>> BEGIN INPUT FOR THIS TASK
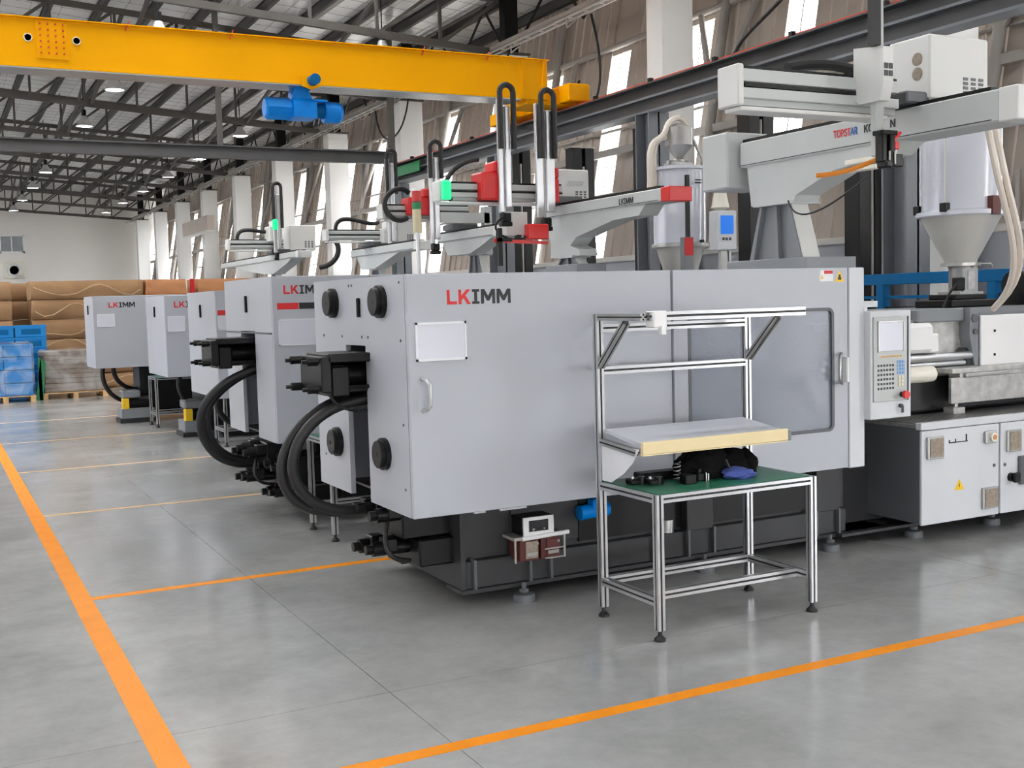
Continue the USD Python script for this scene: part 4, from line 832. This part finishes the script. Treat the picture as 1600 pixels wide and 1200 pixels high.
obj('thin_cable', MB().tube([(5.16, 5.2, 2.44), (5.14, 5.5, 2.3), (5.12, 5.75, 2.26), (5.15, 5.9, 2.36)], 0.006, 6, 20), 'black_rubber', R1)
obj('gripper_tool', MB().box(4.765, 4.80, 4.68, 4.74, 2.46, 2.63, 0.006).box(4.825, 4.862, 4.68, 4.74, 2.44, 2.62, 0.006).box(4.755, 4.872, 4.67, 4.75, 2.61, 2.635, 0.004).box(4.77, 4.83, 4.66, 4.74, 2.425, 2.47, 0.012).box(4.875, 4.945, 4.70, 4.76, 2.44, 2.51, 0.006), 'black_steel', R1)
obj('gripper_rod', MB().cyl((4.812, 4.675, 2.45), (4.812, 4.675, 2.52), 0.006, 8).cyl((4.852, 4.675, 2.45), (4.852, 4.675, 2.52), 0.006, 8).cyl((4.9, 4.72, 2.51), (4.9, 4.72, 2.54), 0.01, 8), 'steel', R1)
obj('gripper_valve', MB().box(4.88, 4.915, 4.70, 4.74, 2.535, 2.58, 0.004).bar((4.87, 4.70, 2.585), (4.92, 4.70, 2.63), 0.014), 'red_plastic', R1)
obj('lamp_bracket', MB().box(5.17, 5.24, 5.12, 5.4, 2.535, 2.565, 0.004).box(5.17, 5.24, 5.14, 5.42, 2.49, 2.515, 0.004), 'cream_paint', R1)
for dx in (0.0, 0.07): obj('hose_bundle', MB().tube([(5.76 - dx, 5.12 - dx, 3.2), (5.88 - dx, 5.05, 3.13), (5.93 - dx, 4.98, 2.98), (5.94 - dx, 4.9, 2.71), (6.06 - dx, 4.9, 2.34), (6.22 - dx, 4.95, 2.06), (6.4, 5.3, 1.6)], 0.02, 8, 26), 'hose_clear', R1)
obj('arm_cable_bundle', MB().tube([(4.35, 4.98, 3.0), (4.6, 5.0, 3.04), (4.85, 5.0, 3.03)], 0.03, 8, 14), 'black_rubber', R1)
R2 = robot('white robot with red beam end cap and slanted lettering, behind the nearest machine', 'robot_grey', 5.44, 9.22, 2.065, 2.14, (5.35, 5.57, 7.65, 9.62, 2.515, 2.625),
           [(9.52, 2.14), (9.52, 2.3), (9.64, 2.515), (7.9, 2.515), (8.0, 2.43), (8.4, 2.42), (9.04, 2.31), (9.15, 2.24), (9.0, 2.2), (8.97, 2.14)], (4.17, 5.4, 9.33, 2.66, 2.81),
           [(4.73, 9.25, 2.54, 3.56, 0.12, 2.66, 3.01, 0.45), (5.15, 9.25, 2.5, 3.54, 0.19, 2.64, 2.97, 0.5, -0.06, 0.17)], (5.4, 5.75, 9.42, 9.7, 2.65, 2.98), (0.22, 0.05), 'red_plastic', 'red_plastic', beacon=(4.16, 9.24, 2.735))
obj('black_lettering', MB().text('LKIMM', 0.048, (5.348, 8.28, 2.54), '-x'), 'black_print', R2, smooth=False)
obj('slanted_badge', MB().prism([(5.5, 2.83), (5.67, 2.83), (5.69, 2.87), (5.52, 2.87)], 'y', 9.415, 9.42), 'robot_grey', R2)
obj('guide_hoop', MB().tube([(4.26, 9.36, 2.66), (4.22, 9.34, 2.85), (4.3, 9.3, 2.95), (4.5, 9.28, 3.02)], 0.022, 8, 16), 'black_rubber', R2)
obj('red_gripper', MB().box(4.93, 5.14, 9.14, 9.24, 2.3, 2.44, 0.01).bar((4.6, 9.2, 2.29), (5.15, 9.2, 2.27), 0.03), 'red_plastic', R2)
obj('gripper_frame', MB().box(4.62, 4.66, 9.15, 9.2, 2.06, 2.4).box(4.62, 4.76, 9.15, 9.2, 2.28, 2.31).tube([(4.7, 9.2, 2.5), (4.62, 9.2, 2.4), (4.8, 9.2, 2.3), (4.95, 9.2, 2.35)], 0.01, 6, 16), 'black_steel', R2)
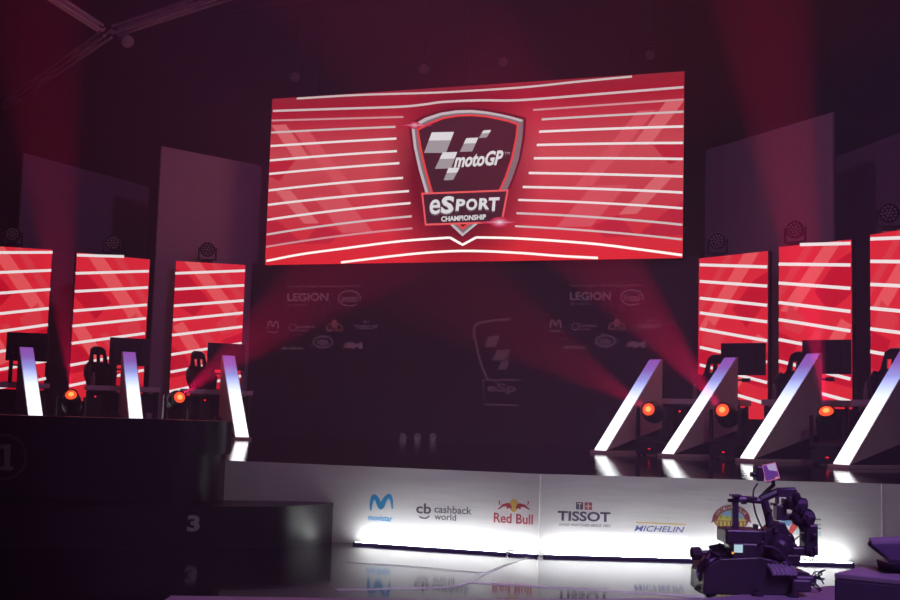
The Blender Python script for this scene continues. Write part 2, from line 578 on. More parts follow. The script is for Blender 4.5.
# ============================================================== led screens
dirW = V((0.945, -0.327, 0)).normalized()
W0 = at_z(415, 440, HS)
PW = Plane((W0.x, W0.y, HS), dirW)
uL, uR = PW.uv(249, 350)[0], PW.uv(699, 350)[0]
vT = PW.uv(450, 262)[1] + 0.05
lw = thing('led_wall', 'wide dark led wall under the big red screen with faint sponsor marks', 'led wall', PW.p((uL + uR) / 2, 0, 0), math.atan2(dirW.y, dirW.x))
mb = M()
mb.box(PW.p((uL + uR) / 2, vT / 2, -0.06), (uR - uL, 0.12, vT), Matrix.Rotation(math.atan2(dirW.y, dirW.x), 3, 'Z'))
mb.build('panel', LEDOFF, lw, world=True)
G1 = emit('faint_grey', (74, 46, 62)); G2 = emit('faint_red', (84, 34, 42)); G3 = emit('faint_dim', (56, 33, 46))
GFLORAL = emit('faint_floral', (92, 74, 88))  # pale tone of the three small floral marks
for ox, oy, side in ((0, 0, 'right'), (-282.5, 1, 'left')):
    mb = M()
    T = lambda s, x0, y0, x1, y1, mi=0, b=0.0: PW.text(mb, s, x0 + ox, y0 + oy, x1 + ox, y1 + oy, 0.006, mi, b)
    E = lambda *a, **k: PW.ellipse(mb, a[0] + ox, a[1] + oy, *a[2:], **k)
    ST = lambda pts, w, mi=0, n=4: PW.stroke(mb, [(x + ox, y + oy) for x, y in pts], w, 0.006, mi, n=n)
    T('MotoGP\u2122 eSport Championship powered by', 570, 284, 643.5, 287)
    T('LEGION', 570, 292, 611, 300.2, 0, 0.03)
    T('by Lenovo', 570, 302.5, 591, 305.5)
    E(632, 297.3, 11, 7.6, 0.006, 0, a0=-20, a1=310, ring=0.025)
    T('intel', 624, 294, 640, 301.2, 0, 0.01)
    ST([(550, 327.5), (551.5, 321), (553.5, 321), (555.5, 325.5), (558, 321), (560, 321), (561, 327.5)], 0.035)
    ST([(549.5, 330.8), (561, 331)], 0.02, 0, 0)
    E(575.5, 326.5, 3.5, 3.5, 0.006, 0, ring=0.02)
    T('cashback', 580, 324, 597, 327, 0, 0.01)
    T('world', 580, 328, 590, 330.5, 0, 0.01)
    E(617, 322.5, 3, 4, 0.006, 1, n=14)
    ST([(609, 326), (613, 323), (616, 327)], 0.03, 1)
    ST([(625, 326), (621, 323), (618, 327)], 0.03, 1)
    T('Red Bull', 608.5, 326.5, 625.5, 330.5, 1, 0.02)
    T('T+', 645.5, 319.8, 652.5, 322.6, 0, 0.03)
    T('TISSOT', 637, 324, 661, 328.4, 0, 0.02)
    T('MICHELIN', 564.5, 346, 586, 348.8, 0, 0.02)
    E(605.5, 341, 9.5, 5.5, 0.006, 3, ring=0.05)
    E(605.5, 341.5, 6, 3.2, 0.006, 3)
    for k in range(3):
        PW.poly(mb, [(625 + ox + 3 * k, 347 + oy), (628 + ox + 3 * k, 347 + oy), (631 + ox + 3 * k, 341.5 + oy), (628 + ox + 3 * k, 341.5 + oy)][::1], 0.006, (3, 0, 1)[k])
    T('M', 634, 341.3, 645, 348, 0, 0.04)
    o = mb.build('sponsor_marks', [G1, G2, INK_CREAM, G3], lw, world=True)
    o['label'] = 'faint cluster of sponsor marks under the %s half of the screen' % side
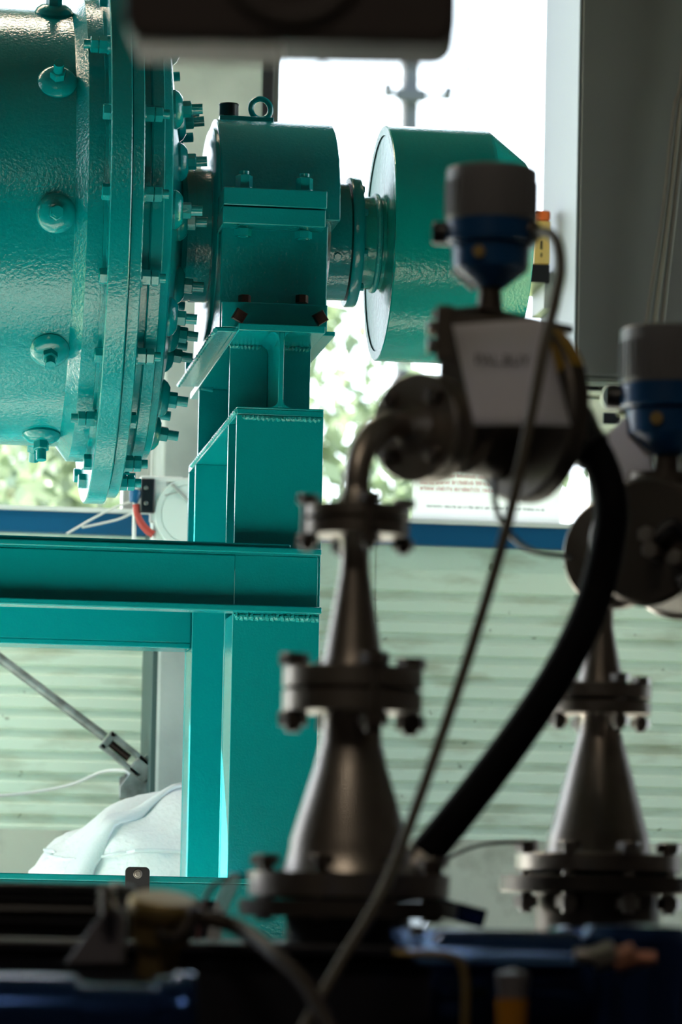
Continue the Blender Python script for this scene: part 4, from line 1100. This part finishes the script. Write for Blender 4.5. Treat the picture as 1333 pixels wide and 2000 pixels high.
# ------------------------------------------------------------------ outside
def tree(x, y, h, rad, label, n=5200, seed=1):
    rnd = random.Random(seed)
    t = Thing('leafy_tree', label, 'tree', (x, y, -0.3), 'trees outside the windows')
    tr = MB().tube([(x, y, -0.3), (x + 0.05, y, h * 0.3), (x - 0.05, y + 0.1, h * 0.75)], [0.10, 0.08, 0.03], 10)
    for k in range(7):
        a = rnd.uniform(0, 6.28); z0 = h * rnd.uniform(0.2, 0.6)
        tr.tube([(x, y, z0), (x + rad * 0.4 * math.cos(a), y + rad * 0.4 * math.sin(a), z0 + h * 0.15), (x + rad * 0.8 * math.cos(a), y + rad * 0.8 * math.sin(a), z0 + h * 0.25)], [0.04, 0.025, 0.008], 7)
    t.part('trunk', tr, m_bark)
    lf = MB()
    cl_ = [V((rnd.gauss(0, 0.55), rnd.gauss(0, 0.55), rnd.uniform(0.12, 0.97))) for _ in range(36)]
    for _ in range(n):
        c = rnd.choice(cl_)
        p = V((x + rad * c.x + rnd.gauss(0, 0.30), y + rad * c.y + rnd.gauss(0, 0.30), h * c.z + rnd.gauss(0, 0.28)))
        a = V((rnd.gauss(0, 1), rnd.gauss(0, 1), rnd.gauss(0, 1))).normalized()
        b = a.cross(V((rnd.gauss(0, 1), rnd.gauss(0, 1), rnd.gauss(0, 1)))).normalized()
        L, w = rnd.uniform(0.06, 0.12), rnd.uniform(0.035, 0.06)
        lf.add([p - a * L, p - b * w, p + a * L, p + b * w], [(0, 1, 2, 3)])
    o = t.part('foliage', lf, m_leaf); o['kind'] = 'stuff'
for i, (px, y, h, rad, lb, n) in enumerate(((20, 47, 8.0, 1.7, 'loose pale green tree outside the left window', 7000),
                                           (250, 19, 3.7, 0.9, 'sunlit green tree outside just left of the concrete pillar', 4200),
                                           (640, 26.5, 5.4, 1.25, 'sunlit leafy tree outside the right window beside the turquoise post', 6500),
                                           (780, 33, 5.6, 1.2, 'thin leafed tree outside behind the white notice', 4000))):
    q = P(px, 1200, y)
    tree(q.x, y, h, rad, lb, n, seed=i + 5)
yu = 40
up = Thing('utility_pole', 'grey utility pole with a cross arm seen through the right window', 'pole', (P(800, 300, yu).x, yu, -0.3))
ux = P(800, 200, yu).x
up.part('shaft', MB().cyl((ux, yu, -0.3), (ux, yu, P(800, -40, yu).z), 0.118, 20, 0.10), m_pole)
za_ = P(800, 190, yu).z
up.part('cross_arm', MB().box((P(752, 190, yu).x, yu - 0.14, za_ - 0.03), (P(872, 190, yu).x, yu - 0.08, za_ + 0.03)).box((ux - 0.16, yu - 0.15, za_ - 0.07), (ux + 0.16, yu - 0.07, za_ + 0.07)), m_pole, bv=0.01)
for px, tilt in ((757, -0.12), (868, 0.3)):
    c = V((P(px, 190, yu).x, yu - 0.11, za_ - 0.03))
    up.part('insulator', MB().lathe([(0, 0), (0, 0.05), (0.03, 0.07), (0.06, 0.045), (0.09, 0.065), (0.13, 0.045), (0.16, 0.02), (0.16, 0)], frame(c, (tilt, 0, 1)), 16), m_pole)
for i, py in enumerate((128, 186, 268)):
    a, b = P(380, py - 12, yu), P(1250, py + 24, yu)
    pts = [a + (b - a) * (k / 12) + V((0, 0, -0.12 * math.sin(math.pi * k / 12))) for k in range(13)]
    solo('power_line', MB().tube([p + V((0, -0.12 if i == 1 else 0.0, 0)) for p in pts], 0.006, 6), m_pole, ['topmost', 'middle', 'lowest'][i] + ' of three thin power lines crossing the utility pole', 'wire', pts[0], 'power lines outside')
mp_ = P(895, 320, yu - 2)
ms = Thing('slanted_mast', 'thin slanted mast outside right of the utility pole', 'mast', (P(860, 700, yu - 2).x, yu - 2, -0.3))
ms.part('mast_pole', MB().tube([(P(860, 700, yu - 2).x, yu - 2, -0.3), P(897, 300, yu - 2), P(919, 92, yu - 2)], [0.035, 0.028, 0.014], 10), m_pole)
ms.part('mast_head', MB().tube([P(913, 140, yu - 2), P(917, 105, yu - 2)], [0.05, 0.03], 10), m_brownf)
>> END INPUT FOR THIS TASK
JOB :: Keep only the lines that hold the string "pixels", and copy them out.

OUTPUT OF THE EXERCISE ::
Continue the USD Python script for this scene: part 4, from line 832. This part finishes the script. Treat the picture as 1600 pixels wide and 1200 pixels high.
Continue the Blender Python script for this scene: part 4, from line 1100. This part finishes the script. Write for Blender 4.5. Treat the picture as 1333 pixels wide and 2000 pixels high.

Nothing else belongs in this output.